Tonight, union despite diversity emerged through music making. The final performance by the Columbia Arab Music Ensemble epitomized this phenomenon. The group, directed by Taoufik Ben-Amor, consisted of musicians of different ages and ethnicities. Some played instruments like the oud and the tar while others performed on flutes, violins, cellos, and accordions. The synthesis of both traditional Arabic and Western instruments defied preconceived notions of who can play together. Through collaboration, the ensemble asserted a multicultural, international musical perspective.

Before their second song, Ben-Amor invited the audience to sing along with the refrain, “As-salamu alaykum,” which he explained as an expression of peace.
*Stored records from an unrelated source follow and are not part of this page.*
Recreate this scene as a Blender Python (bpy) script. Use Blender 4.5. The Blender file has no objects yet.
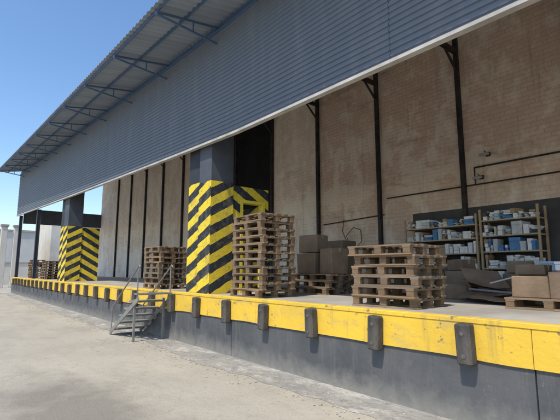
import bpy, math, random
from mathutils import Vector, Matrix, noise as mnoise
random.seed(7)
S=bpy.context.scene; C=S.collection
R=math.radians
# ------------------------------------------------------------------ mesh builder
class MB:
    def __init__(s): s.v=[]; s.f=[]
    def add(s,vs,fs):
        n=len(s.v); s.v+= [tuple(p) for p in vs]; s.f+=[tuple(i+n for i in q) for q in fs]; return s
    def box(s,x0,x1,y0,y1,z0,z1,m=None):
        vs=[Vector(p) for p in ((x0,y0,z0),(x1,y0,z0),(x1,y1,z0),(x0,y1,z0),(x0,y0,z1),(x1,y0,z1),(x1,y1,z1),(x0,y1,z1))]
        if m is not None: vs=[m@p for p in vs]
        return s.add(vs,[(0,3,2,1),(4,5,6,7),(0,1,5,4),(1,2,6,5),(2,3,7,6),(3,0,4,7)])
    def tube(s,a,b,r,n=8,r2=None):
        a=Vector(a); b=Vector(b); d=(b-a).normalized(); r2=r if r2 is None else r2
        u=d.orthogonal().normalized(); w=d.cross(u); vs=[]
        for k in range(n):
            t=2*math.pi*k/n; o=u*math.cos(t)+w*math.sin(t); vs.append(a+o*r); vs.append(b+o*r2)
        fs=[(2*k,2*((k+1)%n),2*((k+1)%n)+1,2*k+1) for k in range(n)]
        fs.append(tuple(2*k for k in range(n))[::-1]); fs.append(tuple(2*k+1 for k in range(n)))
        return s.add(vs,fs)
    def bar(s,a,b,w,h,up=(0,0,1)):
        a=Vector(a); b=Vector(b); d=(b-a).normalized(); up=Vector(up)
        x=d.cross(up).normalized(); z=x.cross(d).normalized(); vs=[]
        for p in (a,b):
            for i,j in ((-1,-1),(1,-1),(1,1),(-1,1)): vs.append(p+x*(i*w/2)+z*(j*h/2))
        return s.add(vs,[(0,1,2,3),(7,6,5,4),(0,4,5,1),(1,5,6,2),(2,6,7,3),(3,7,4,0)])
    def path(s,pts,r,n=6):
        pts=[Vector(p) for p in pts]; vs=[]; m=len(pts)
        for i,p in enumerate(pts):
            d=(pts[min(i+1,m-1)]-pts[max(i-1,0)]).normalized()
            u=d.cross(Vector((0.13,0.97,0.21))).normalized(); w=d.cross(u)
            for k in range(n):
                t=2*math.pi*k/n; vs.append(p+(u*math.cos(t)+w*math.sin(t))*r)
        fs=[(i*n+k,i*n+(k+1)%n,(i+1)*n+(k+1)%n,(i+1)*n+k) for i in range(m-1) for k in range(n)]
        return s.add(vs,fs)
    def build(s,name,m,parent=None,bevel=0,smooth=False,off=None,rise=False):
        if rise: s.v=[(x,y,z+lift(x,z)) for x,y,z in s.v]
        o0=Vector(off) if off is not None else (Vector(parent.get('_o',(0,0,0))) if parent else Vector((0,0,0)))
        me=bpy.data.meshes.new(name); me.from_pydata([tuple(Vector(p)-o0) for p in s.v],[],s.f); me.update()
        me.materials.append(m)
        import bmesh
        bm=bmesh.new(); bm.from_mesh(me); bmesh.ops.recalc_face_normals(bm,faces=bm.faces)
        if bevel: bmesh.ops.bevel(bm,geom=list(bm.edges),offset=bevel,segments=1,affect='EDGES',clamp_overlap=True)
        bm.to_mesh(me); bm.free()
        if smooth:
            for p in me.polygons: p.use_smooth=True
        o=bpy.data.objects.new(name,me); C.objects.link(o)
        if parent:
            o.parent=parent; o['_o']=tuple(o0)
        elif off is not None: o.location=o0
        return o
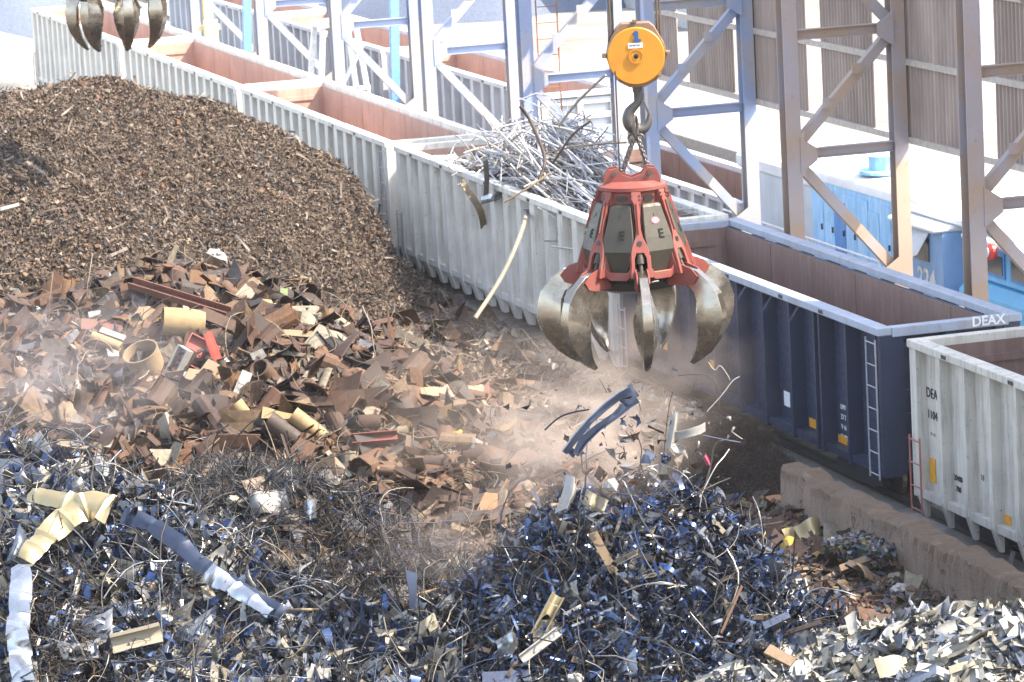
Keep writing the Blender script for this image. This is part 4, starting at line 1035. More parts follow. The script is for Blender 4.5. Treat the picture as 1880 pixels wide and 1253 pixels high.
piece('green_board', 520, 552, lambda s: g_board(46*s, 15*s, .03), 'green', 'lime green painted board standing near the top right of the mound', 86, -10, 0, .5)
piece('green_board', 506, 562, lambda s: g_board(40*s, 12*s, .03), 'green', 'pale green strip lying left of the lime green board', 10, -40, 0, .45)
piece('triangular_plate', 540, 548, pl(40, 34, sd=18, taper=.9, cut=.05), 'dark', 'dark pointed plate right of the lime green board', 70, -10, 20, .35)
piece('tan_plate', 462, 532, pl(44, 38, sd=19, taper=.5), 'tan', 'light tan pointed plate at the upper right of the mound', 50, -10, 10, .45)
piece('cream_plate', 445, 545, pl(30, 40, sd=20), 'cream', 'small cream plate leaning against the light tan pointed one', -40, -15, 10, .4)
piece('black_bar', 470, 556, lambda s: g_board(26*s, 10*s, 8*s), 'black', 'short black bar end above the brown plates', 24, -20, 0, .6)
piece('ochre_plate', 478, 563, pl(52, 30, sd=21, bend=.5), 'ochre', 'dirty ochre plate right of the arching half pipe', 10, -40, 0, .42)
piece('white_tabletop', 287, 535, pl(46, 26, sd=22, cut=.05), 'cream', 'cream topped table panel with a reddish edge at the upper left of the mound', 8, -60, 0, .4)
piece('red_batten', 262, 535, lambda s: g_board(48*s, 12*s, .04), 'pink', 'reddish rail along the front of the cream table panel', -8, -10, 0, .55)
piece('thin_post', 224, 520, lambda s: g_board(56*s, 9*s, .06), 'tan', 'thin tan leg standing left of the cream table panel', 92, -5, 0, .4)
piece('steel_plate', 150, 535, pl(80, 48, sd=23), 'dark', 'big dark plate half buried left of the tan leg', 8, -30, 0, .3)
piece('white_angle', 60, 585, lambda s: g_angle(50*s, 14*s), 'pale', 'pale bent angle bracket at the far left of the mound', 60, -20, 20, .4)
piece('steel_ring', 28, 592, lambda s: g_ring(11*s, .045), 'pale', 'thick pale steel ring at the left edge of the photo', 0, -20, 20, .4)
piece('steel_plate', 188, 597, pl(78, 24, sd=24, cut=.03), 'pink', 'long purplish brown plate above the steel hoop', -3, -35, 0, .35)
piece('orange_plank', 103, 652, pl(48, 46, sd=25, bend=.4), 'orange', 'orange brown splintered wooden sheet left of the steel hoop', 35, -20, 10, .4)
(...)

Although the audience was timid at first – public singing at a concert?! – Ben-Amor’s happy demeanor and encouraging “Come-ons!” raised up a chorus of affirmative sound. In that moment, unity emerged through collective singing. Sounding together removed us from temporality, making us forget the painful order against acceptance we were all responding to.

The song ended with sustained, reflective applause. Ben-Amor’s young daughter (born in NYC to a Tunisian father and German mother, who Ben-Amor described as belonging here) rushed to her father and embraced him. Turning to us, she smiled. Hope danced throughout the hall, from one lightened face to another. Tonight, music united for peace.